Sin embargo, al fin y al cabo, casi todos consideran al Estado como el garante de la felicidad de sus ciudadanos, razón por la cual fabrica un orden autoritario, una estructura jerárquica en la que cada persona ocupa una función preestablecida en la que coarta su libertad según unas normas ajenas, con el objetivo de producir felicidad. El Estado, afirman sus defensores, existe para hacer felices a sus súbditos, para eliminar todas las barreras que lo impiden y ofrecer todas las oportunidades necesarias a tal fin. Pero la felicidad es una aspiración demasiado vaga y sobre todo, evanescente, poco cuantificable y comparable, y sujeta a tantas interpretaciones, valoraciones y subjetividades, una entidad tan poco fiable y tan sujeta a tergiversaciones, que se la utiliza para orientar el voto o la protesta y la aquiescencia, pero que no puede convertirse, como la libertad, en un concepto político de entidad y transformación. Nos congraciamos con la superchería de no ser libres por ser felices, una felicidad, además, que siempre se posterga en aras de un posibilismo que continuamente nos la escamotea.
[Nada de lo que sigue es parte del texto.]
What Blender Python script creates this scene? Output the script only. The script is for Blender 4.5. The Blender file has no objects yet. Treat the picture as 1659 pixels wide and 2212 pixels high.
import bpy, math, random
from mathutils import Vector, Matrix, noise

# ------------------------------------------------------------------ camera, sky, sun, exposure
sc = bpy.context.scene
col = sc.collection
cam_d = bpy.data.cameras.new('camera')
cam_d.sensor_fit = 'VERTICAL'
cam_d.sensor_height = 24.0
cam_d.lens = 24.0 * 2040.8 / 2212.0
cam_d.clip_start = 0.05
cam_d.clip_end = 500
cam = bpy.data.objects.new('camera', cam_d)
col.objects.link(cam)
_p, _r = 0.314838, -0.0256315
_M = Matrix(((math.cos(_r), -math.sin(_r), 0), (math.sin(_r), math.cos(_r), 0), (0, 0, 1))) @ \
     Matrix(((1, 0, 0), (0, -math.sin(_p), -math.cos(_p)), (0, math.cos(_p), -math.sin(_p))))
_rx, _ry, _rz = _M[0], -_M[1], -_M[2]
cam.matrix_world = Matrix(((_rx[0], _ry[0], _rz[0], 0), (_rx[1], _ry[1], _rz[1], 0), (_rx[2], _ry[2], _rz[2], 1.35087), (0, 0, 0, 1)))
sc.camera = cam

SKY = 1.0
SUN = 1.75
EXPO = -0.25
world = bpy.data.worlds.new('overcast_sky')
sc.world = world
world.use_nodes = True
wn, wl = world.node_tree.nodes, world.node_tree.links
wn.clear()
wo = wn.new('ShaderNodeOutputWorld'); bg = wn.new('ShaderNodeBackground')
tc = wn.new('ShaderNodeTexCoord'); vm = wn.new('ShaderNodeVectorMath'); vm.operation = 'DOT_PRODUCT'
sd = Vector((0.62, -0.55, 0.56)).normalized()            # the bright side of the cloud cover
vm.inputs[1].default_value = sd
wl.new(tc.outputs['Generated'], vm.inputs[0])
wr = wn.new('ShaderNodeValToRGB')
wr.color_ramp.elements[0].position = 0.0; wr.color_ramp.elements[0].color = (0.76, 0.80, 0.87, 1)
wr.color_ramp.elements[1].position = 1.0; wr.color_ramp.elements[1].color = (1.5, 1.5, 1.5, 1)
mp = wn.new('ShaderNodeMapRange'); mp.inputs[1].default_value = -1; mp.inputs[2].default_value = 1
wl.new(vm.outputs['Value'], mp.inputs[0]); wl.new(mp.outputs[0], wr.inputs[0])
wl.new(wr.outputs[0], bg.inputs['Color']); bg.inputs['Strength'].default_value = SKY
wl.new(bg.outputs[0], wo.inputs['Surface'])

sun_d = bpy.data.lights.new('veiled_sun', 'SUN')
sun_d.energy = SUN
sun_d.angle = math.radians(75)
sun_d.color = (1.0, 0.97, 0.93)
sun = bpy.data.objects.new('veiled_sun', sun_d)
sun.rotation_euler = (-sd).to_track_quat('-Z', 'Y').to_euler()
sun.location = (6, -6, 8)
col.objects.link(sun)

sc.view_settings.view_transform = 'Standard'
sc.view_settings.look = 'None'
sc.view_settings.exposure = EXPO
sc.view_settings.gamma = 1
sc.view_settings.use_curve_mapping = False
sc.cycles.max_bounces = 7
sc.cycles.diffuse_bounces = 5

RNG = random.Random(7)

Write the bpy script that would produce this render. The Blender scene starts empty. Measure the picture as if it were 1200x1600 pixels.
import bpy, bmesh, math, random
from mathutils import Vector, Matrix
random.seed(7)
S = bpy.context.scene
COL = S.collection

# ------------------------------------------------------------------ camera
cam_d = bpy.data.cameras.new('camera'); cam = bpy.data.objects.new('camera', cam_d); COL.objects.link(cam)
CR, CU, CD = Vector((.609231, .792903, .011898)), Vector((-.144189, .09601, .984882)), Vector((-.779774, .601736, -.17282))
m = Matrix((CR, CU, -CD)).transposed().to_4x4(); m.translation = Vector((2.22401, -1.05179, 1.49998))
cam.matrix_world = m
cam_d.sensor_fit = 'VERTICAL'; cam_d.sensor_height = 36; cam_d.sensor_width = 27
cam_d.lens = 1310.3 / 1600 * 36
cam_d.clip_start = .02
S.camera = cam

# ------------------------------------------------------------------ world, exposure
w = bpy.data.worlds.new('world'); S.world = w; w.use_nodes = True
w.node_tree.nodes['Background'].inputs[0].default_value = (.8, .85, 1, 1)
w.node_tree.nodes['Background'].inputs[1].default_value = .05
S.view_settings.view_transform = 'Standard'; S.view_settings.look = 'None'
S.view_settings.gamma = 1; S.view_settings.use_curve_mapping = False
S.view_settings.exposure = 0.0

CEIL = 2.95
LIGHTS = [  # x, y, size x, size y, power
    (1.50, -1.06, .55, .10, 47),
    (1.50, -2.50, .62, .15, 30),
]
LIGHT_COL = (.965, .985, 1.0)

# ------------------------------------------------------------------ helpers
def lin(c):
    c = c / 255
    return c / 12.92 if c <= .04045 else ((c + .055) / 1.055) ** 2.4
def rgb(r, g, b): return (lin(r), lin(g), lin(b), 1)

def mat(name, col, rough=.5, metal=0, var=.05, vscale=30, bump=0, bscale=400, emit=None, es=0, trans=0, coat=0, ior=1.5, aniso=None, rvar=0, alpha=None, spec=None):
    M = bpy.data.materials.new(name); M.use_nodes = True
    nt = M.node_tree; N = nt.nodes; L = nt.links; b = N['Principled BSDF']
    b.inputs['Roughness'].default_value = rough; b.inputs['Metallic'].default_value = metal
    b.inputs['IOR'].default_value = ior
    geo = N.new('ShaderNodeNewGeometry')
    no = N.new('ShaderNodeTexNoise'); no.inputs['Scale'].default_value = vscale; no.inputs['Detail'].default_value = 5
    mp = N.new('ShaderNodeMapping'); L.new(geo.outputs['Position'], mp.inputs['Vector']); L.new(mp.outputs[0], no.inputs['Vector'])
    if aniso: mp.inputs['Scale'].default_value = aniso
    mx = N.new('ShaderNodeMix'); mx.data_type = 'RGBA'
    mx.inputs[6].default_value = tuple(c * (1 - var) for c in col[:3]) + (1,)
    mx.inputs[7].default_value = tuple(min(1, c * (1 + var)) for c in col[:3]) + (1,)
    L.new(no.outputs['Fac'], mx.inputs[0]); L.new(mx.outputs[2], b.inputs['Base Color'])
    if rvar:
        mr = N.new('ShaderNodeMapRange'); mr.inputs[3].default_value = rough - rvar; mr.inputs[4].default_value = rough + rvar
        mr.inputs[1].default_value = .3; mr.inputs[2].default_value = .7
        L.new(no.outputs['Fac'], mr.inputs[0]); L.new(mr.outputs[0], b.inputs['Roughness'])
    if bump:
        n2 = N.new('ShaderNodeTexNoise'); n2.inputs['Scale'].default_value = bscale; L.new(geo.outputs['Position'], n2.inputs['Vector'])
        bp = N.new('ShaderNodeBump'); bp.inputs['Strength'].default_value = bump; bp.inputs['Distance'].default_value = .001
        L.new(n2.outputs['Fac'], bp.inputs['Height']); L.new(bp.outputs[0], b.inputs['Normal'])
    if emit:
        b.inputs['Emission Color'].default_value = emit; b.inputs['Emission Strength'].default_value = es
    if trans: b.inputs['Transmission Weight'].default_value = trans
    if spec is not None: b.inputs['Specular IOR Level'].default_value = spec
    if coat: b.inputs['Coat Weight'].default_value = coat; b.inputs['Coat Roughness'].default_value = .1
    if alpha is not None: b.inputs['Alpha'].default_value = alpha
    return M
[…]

Se dice que muchos niños occidentales ya no saben divertirse solos, y que los padres deben velar continuamente por su felicidad ofreciéndoles actividades y oportunidades. Los hijos se transforman así en seres antojadizos, dependientes e irresponsables, unos individuos que consideran que el mayor logro de su libertad consiste en pedir y en obtener, unos tiranos individualistas. Por esta razón, el concepto de emancipación resulta tan oportuno para calibrar en sus justos términos el valor de la libertad. Porque la emancipación supone la liberación de los lazos paternos, la asunción de la propia responsabilidad vital, el deseo de ejercer la libertad autónomamente a través de nuestra capacidad individual para cooperar y trabajar. Desde la cuna nos han educado para confiar ciegamente en la capacidad providencialista del Estado, y al igual que los niños no son capaces de considerar la vida sin la tutela de los padres, somos incapaces de considerar el ejercicio de nuestra libertad sin la autoridad organizadora del Estado. La emancipación nos saca de la minoría de edad. La emancipación no se otorga, sino que la obtienen los propios emancipados ejerciendo su libertad. Por ello la libertad, y esta emancipación de los lazos estatales y autoritarios, se materializa en lo que los anarquistas denominaron la acción directa, que no es otra cosa que “hacerlo por uno mismo y junto con otros”, es decir, experimentar construyendo estructuras y organizaciones en las que sean las propias personas las que se provean de seguridad, orden y bienestar, sin delegación, y sin representantes, ejerciendo directamente la libertad para dotarnos de mayor libertad.
El poder siempre ha deseado dominar a través del libre consentimiento de sus súbditos. La fuerza de las religiones o las ideologías, o de la hegemonía o el capital cultural, se basa fundamentalmente en su capacidad para provocar aquiescencia, la ilusión de que se es libre obedeciendo, aceptando la autoridad establecida. Se apela, en cierto modo, al subconsciente de los individuos, porque no de otra forma resulta posible que la mayoría acepte el privilegio de unos pocos, si no es porque en nuestro imaginario aceptamos ilusiones relacionadas con nuestra incapacidad para gobernarnos a nosotros mismos. Actualmente, una de las ilusiones más perjudiciales para ejercer la libertad es el mito de la felicidad, esa mezcla de hedonismo e individualismo que supedita el orden a un Estado y unas estructuras que nos son ajenas y que aceptamos mientras nos dejen vivir en paz con nuestras decisiones libres de consumo. El símbolo de la esclavitud son las cadenas, pero por detrás de ellas siempre ha actuado el poder de la ideología, una autoridad que convierte al esclavizado en una persona feliz con su situación, en una ser que ya no precisa de cadenas para poder trabajar y que se deja explotar libremente a satisfacción de otros. Por ello la emancipación de los esclavos americanos no llegó con la manumisión generalizada, arrojados entonces a un libre mercado laboral que no los trató con más benevolencia que la esclavitud.
La libertad forma parte de la vida. No así el libre albedrío, una construcción idealista que nos adula el ego a la par que nos escamotea el ejercicio máximo de la libertad. Pero el grado en que el ser humano puede ejercitar su libertad depende de cada persona y sociedad, del lugar y tiempo que resuelve esta ecuación. La libertad evoluciona históricamente, y puede afirmarse que la utopía libertaria se ubica en esta corriente, de tal modo que valora cada momento histórico y situación personal según el grado de materialización de esta aspiración a la máxima libertad. Cada sociedad construye su libertad, y eso a lo que denominamos como progreso, no es más que la constatación de que es posible alcanzar la libertad máxima, de que las únicas ataduras que nos impiden alcanzarla son las que nosotros mismos nos colocamos en este proceso histórico que nada garantiza a priori, pero sobre el que podemos influir ejerciendo precisamente nuestra libertad.